Realizing Giant Magneto-Optical Effects in 3D Topological Insulators Without Magnetic Fields

TL;DR

This paper demonstrates large magneto-optical effects in 3D topological insulators without magnetic fields by exploiting surface state interactions and symmetry breaking, revealing potential for novel optical devices.

Contribution

It introduces a new approach to achieve giant magneto-optical effects in topological insulators through surface state interactions without magnetic fields.

Findings

Observed large Faraday rotation in Sb2Te3 crystals.

Attributed polarization rotation to Kerr effect at TI-fiber interface.

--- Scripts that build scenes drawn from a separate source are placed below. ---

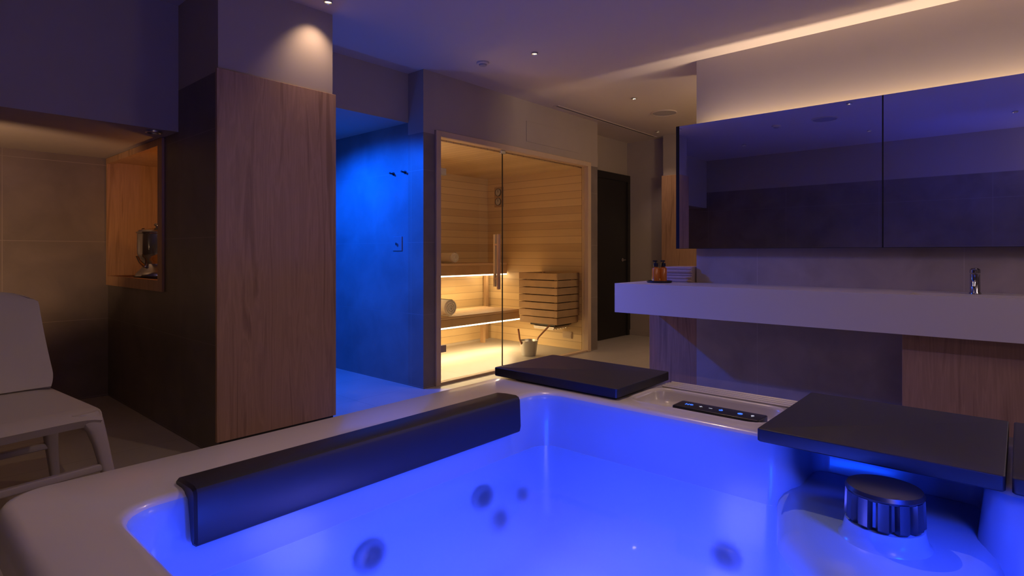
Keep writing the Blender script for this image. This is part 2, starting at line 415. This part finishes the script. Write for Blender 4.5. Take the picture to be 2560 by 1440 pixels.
# flat black pads on the far rim
def pad(x0, x1, y0, y1): return rprism(bmesh.new(), [(x0, y0), (x1, y0), (x1, y1), (x0, y1)], .008, .625, .659, .003, 4)
obj('rim_pad', pad(1.70, 2.09, 1.025, 1.595), m_black, tub, label='black flat cover pad in the far corner')
obj('rim_pad', pad(1.565, 2.09, .022, .52), m_black, tub, label='black flat cover pad beside the control panel')
obj('rim_pad', pad(1.565, 2.09, -.44, .012), m_black, tub, label='black flat cover pad at the picture edge')
# ribs of the tray
for i in range(4): obj('rim_rib', B(1.985+i*.025, 1.997+i*.025, .54, 1.005, RZ, RZ+.008, .003, 1), m_acryl, tub)
# control panel
cp = obj('control_panel', rprism(bmesh.new(), [(1.752, .575), (1.832, .575), (1.832, .85), (1.752, .85)], .006, .577, .626, .003, 3), m_blackp, tub, label='glossy black control panel with lit icons')
def ring_icon(bm, x, y, r, w=.0011):
    lathe(bm, [(r-w, 0), (r-w, .0008), (r+w, .0008), (r+w, 0)], at(x, y, .6262), 20); return bm
xc = 1.792; zt = .6262
bm = bmesh.new()
for yy in (.820, .811): box(bm, xc-.007, xc+.007, yy-.0009, yy+.0009, zt, zt+.0008)
box(bm, xc-.0009, xc+.0009, .811, .820, zt, zt+.0008)
obj('letter_icon', bm, m_blue_icon, cp)
obj('loop_icon', ring_icon(bmesh.new(), xc+.002, .802, .0045), m_blue_icon, cp)
bm = ring_icon(bmesh.new(), xc, .705, .005); box(bm, xc+.003, xc+.010, .7043, .7057, zt, zt+.001); obj('light_icon', bm, m_blue_icon, cp)
obj('pump_icon', ring_icon(bmesh.new(), xc, .645, .0065), m_blue_icon, cp)
obj('pump_icon_centre', ring_icon(bmesh.new(), xc, .645, .0025), m_blue_icon, cp)
bm = bmesh.new(); box(bm, xc-.0055, xc+.0055, .7693, .7707, zt, zt+.0008); box(bm, xc-.0007, xc+.0007, .7645, .7755, zt, zt+.0008)
obj('plus_icon', bm, m_white_icon, cp)
obj('minus_icon', B(xc-.0007, xc+.0007, .7325, .7435, zt, zt+.0008), m_white_icon, cp)
bm = ring_icon(bmesh.new(), xc+.002, .608, .0035); box(bm, xc-.008, xc-.002, .6073, .6087, zt, zt+.0008); obj('key_icon', bm, m_white_icon, cp)
# jets
def jet(p, n, r=.032):
    q = Vector(n).to_track_quat('Z', 'Y').to_matrix().to_4x4()
    m = Matrix.Translation(p) @ q
    j = obj('jet', lathe(bmesh.new(), [(r*1.35, -.006), (r*1.35, .004), (r*1.15, .010), (r*.85, .011), (r*.8, .004)], m, 28), m_jet, tub)
    obj('nozzle', lathe(bmesh.new(), [(r*.8, .002), (r*.8, .006), (r*.45, .009), (r*.3, .004), (0, .003)], m, 24), m_blackp, j)
def inset(z): return .010+(.5-z)*.146
for x, z, r in ((.88, .30, .036), (1.30, .315, .034), (1.36, .20, .028), (1.48, .25, .018)):
    jet((x, 1.31-inset(z)-.003, z), (0, -1, .16), r)
for y, z, r in ((.615, .22, .032),):
    jet((1.655-inset(z)-.003, y, z), (-1, 0, .16), r)
# underwater lamps
for p in ((.385, .35, .33), (1.0, -.14, .33)):
    q = Matrix.Translation(p) @ (Matrix.Rotation(R(90), 4, 'Y') if p[0] < .5 else Matrix.Rotation(R(-90), 4, 'X'))
    obj('underwater_lamp', lathe(bmesh.new(), [(.05, -.03), (.05, .0), (.04, .008), (0, .01)], q, 28), m_lens, tub)
# the water
bm = bmesh.new(); rv = ring_verts(bm, rpoly(inner, irad, -.019, 6), .435); bm.faces.new(rv)
tag(obj('water', bm, m_water), 'still water filling the hot tub, glowing blue from below', 'water')
BLUE = (.0, .055, 1.0)
UB = (.10, .12, 1.0)
light('POINT', (.60, .40, .30), 8, UB, shadow_soft_size=.06)
light('POINT', (1.02, .02, .30), 6, UB, shadow_soft_size=.06)
light('POINT', (1.0, .68, .20), 9, (.20, .16, 1.0), shadow_soft_size=.10)
# added unseen blue lights washing the basin walls above the waterline
light('SPOT', (.55, .50, .47), 17, BLUE, spot_size=R(130), spot_blend=.5, shadow_soft_size=.05, target=(.95, 1.31, .38))
light('SPOT', (.80, .45, .46), 10, BLUE, spot_size=R(130), spot_blend=.5, shadow_soft_size=.05, target=(1.65, .95, .20))
light('POINT', (1.22, -.14, .60), 1.6, BLUE, shadow_soft_size=.03)  # added to brighten the filter recess
light('SPOT', (1.22, -.10, .95), 18, BLUE, spot_size=R(52), spot_blend=.8, shadow_soft_size=.06, target=(1.50, .22, .46))  # added in mid-air to brighten the filter shelf, no fixture
light('SPOT', (.45, .10, .62), 34, (.02, .06, 1.0), spot_size=R(68), spot_blend=1, shadow_soft_size=.05, target=(-.35, .30, 2.6))  # added to throw blue light onto the ceiling

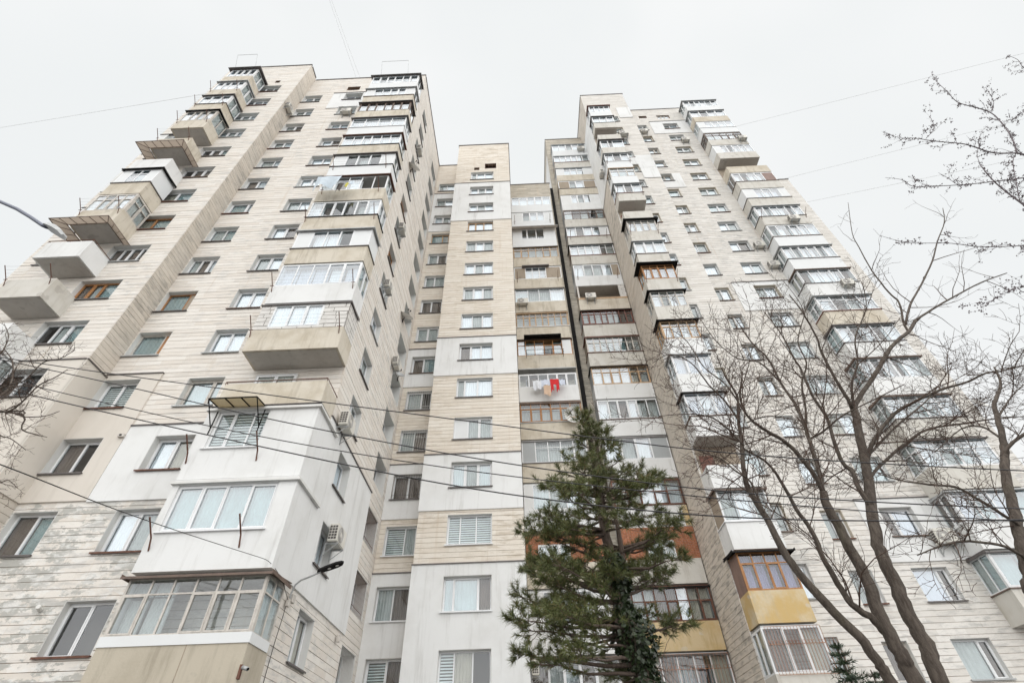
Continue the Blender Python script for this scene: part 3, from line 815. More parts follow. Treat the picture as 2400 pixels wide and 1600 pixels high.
# drying frame on top of the corner balconies
for f, u0, u1, w, z in ((fA, -21.5, -19.9, -1.3, SA(15) - .92 + 2.55), (fB, -10.2, -8.0, -1.3, FZ(15) + 2.55)):
    mb = MB(); mb.tube([f.pt(u0, w, z), f.pt(u0, w - .6, z + 1.3), f.pt(u1, w - .6, z + 1.3), f.pt(u1, w, z)], .014, 4)
    build('drying_frame', mb, M['metal_grey'], LB.root)
LB.finish()

# ---------------------------------------------------------------- middle block
CB = Building(thing('apartment_core', 'middle apartment block with a narrow stair tower, set back between the two wings', 'apartment building', (-1, 24, 0), 'joined apartment blocks'))
fC, fD, fE = Fr('f', 22.65), Fr('f', 23.7), Fr('f', 26.13)
rc = random.Random(41)
hC = [(-3.63, -1.5, SZ(n), SZ(n) + 1.47) for n in range(0, 16)]
ventC = [(-2.34, -1.25, 46.25, 47.25), (-3.36, -2.86, 46.05, 46.55)]
bands = [(37.35, 43.5), (20.65, 23.77), (12.24, 15.27), (0.1, 9.73)]
insC = [(-5.06, 0.0, a, b, 'white', 1) for a, b in bands]
CTOP = 51.35
LAY = {15: 'c*.6,g,g', 14: 'g,c,g', 13: 'g,c,g', 12: 'g,g*1.2,g*1.2', 11: 'c,g,c', 10: 'g,c,g', 9: 'c,g,c', 8: 'g,c,g', 7: 'k,g,g', 6: 'c*.45,g,g', 5: 'p,c,c', 4: 't,c,t', 3: 'b*.7,b,b*.9', 2: 't*.4,t*1.2,k*.55', 1: 'b*.8,e*1.1,d'}
LB_ = CB
CB.wall(fC, -5.03, 0.0, 0, CTOP, hC + ventC, 'stone_core', ins=insC)
for n, h in enumerate(hC):
    inb = any(a < h[2] < b for a, b in bands)
    window(CB, fC, *h, LAY.get(n, 'c,c,c'), 'wood_pale' if n == 12 else 'pvc', depth=.17, front=-.06 if inb else 0, sill='pvc' if n < 4 else rc.choice(SILLS[:3]), rnd=rc)
v = ventC[0]; bars(CB.root, fC, v[0] + .03, v[1] - .03, v[2] + .05, v[3] - .05, .02, 'wood_red', 3)
hD = [(-6.8, -5.26, SZ(n), SZ(n) + 1.47) for n in range(0, 16)]
bandsD = [(37.5, 43.64), (20.72, 23.85), (12.36, 15.38), (0.1, 9.77)]
LAYD = {12: 't*1.6,c', 11: 'c,k', 10: 'c,b', 9: 'k,k', 8: 'b,b', 7: 'k,t', 6: 'c*1.6,d', 5: 'c,k', 4: 'k,k', 3: 'b*1.7,c', 2: 'c,k', 1: 'b*1.4,k'}
CB.wall(fD, -7.09, -5.031, 0, 49.3, hD, 'stone_core', ins=[(-7.095, -5.09, a, b, 'white', 1) for a, b in bandsD])
for n, h in enumerate(hD):
    inb = any(a < h[2] < b for a, b in bandsD)
    f = window(CB, fD, *h, LAYD.get(n, rc.choice(W2)), 'wood_pale' if n == 12 else 'pvc', depth=.17, front=-.06 if inb else 0, sill='pvc' if n < 4 else rc.choice(SILLS[:3]), rnd=rc)
    if n in (4, 5, 6): bars(f, fD, h[0] + .04, h[1] - .04, h[2] + .06, h[3] - .06, -.08, 'metal_dark' if n == 4 else 'bar_white', 11, 0 if n != 5 else 2)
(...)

Showed effects arise from symmetry breaking and surface electron interactions.

Abstract

Topological insulators display unusual light-matter interactions due to the helical nature of surface electronic states. We study the near-field interaction of light propagating in an optical fiber with crystals of Sb2Te3, a 3D topological insulator (TI), and observe a large apparent Faraday rotation. The origin of this unexpected polarization rotation in the optical fiber is attributed to a magneto-optical Kerr effect at the TI-fiber interface. We show that the combined effects of time-reversal symmetry breaking, which arises from Zeeman coupling of the electromagnetic field with the surface electrons of the TI, and inversion symmetry breaking of optical excitations, which arises from the exponential decay of the evanescent light across the TI crystal, are central to realizing this giant polarization rotation. Our work demonstrates a facile approach for realizing large magneto-optical effects without any magnetic fields by exploiting the unique physics of light-matter interactions at TI surfaces.